I keep a couple stacks on the corner segment of a bookshelf: one with the unread new books from the last couple purchases (I usually order 4-7 books at a time); the other with several books (either new or old and unread) in whatever genre or subject matter I'm interested in at the moment. While it lacks any other organizing principle, the real utility of the stack is to encourage restraint in buying new books. If I still have 10 books in the new and unread pile, I stop and reconsider that next order. Though sometimes my willpower is weak :unsure:.
 
...In a haphazard pile by my bed. And other piles at other inappropriate points around my room. Books that I am reading (currently three and one magazine) are allowed to roam free anywhere - floor, desk, on top of the printer...

No rhyme or reason. After reading Nick Hornby's High Fidelity and getting depressed at the depiction of men in it, I decided never to organise anything I collect in any way whatsoever. Thankfully I have a good memory so can remember roughly where I've put everything.

Almost exactly the same. While I was reading High Fidelity I was convinced that Hornby had been following me around taking notes - some of the names and dates were horribly similar to my own life. Unfortunately I have an execrable memory and need to keep my stuff alphabetised otherwise I would never find anything. Ok... I would never find the thing I was looking for. Saying. 'I would never find anything' makes it sound like I live in some sort of vast, weightless vacuum (like the inside of Donald Trump's head) which is patently not true.

My TBR pile arranges itself so that the most recently bought books are at the top. Occasionally it falls over and gets rearranged. There are books in the lower strata that have been there for at least a decade.
 
My TBR pile arranges itself so that the most recently bought books are at the top. Occasionally it falls over and gets rearranged. There are books in the lower strata that have been there for at least a decade.

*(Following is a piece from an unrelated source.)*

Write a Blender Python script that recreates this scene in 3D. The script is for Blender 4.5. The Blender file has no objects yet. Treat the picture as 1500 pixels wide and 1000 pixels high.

This makes me think it would be an extremely interesting field of study to have a geologically minded librarian to sift through the varying levels of the books that become deposited on the floor of book reader/collectors cupboards.
 
I don't keep my TBR books in a separate location, but I have kept a list since 2006. Currently, there are 110 books on the list, including ebooks. I am on a book diet until I clear the backlog, adding books to my collection only when absolutely necessary (or can't resist :sneaky:).
 
I have less than 200 (I hope) books on my TBR piles. One "pile" is a smallish old shelf, wich has all the fiction on it, roughly ordered by genre (fantasy, SF and anything else). The other pile on non fiction, on top of another shelf. Somehow, there is never enough space for my books.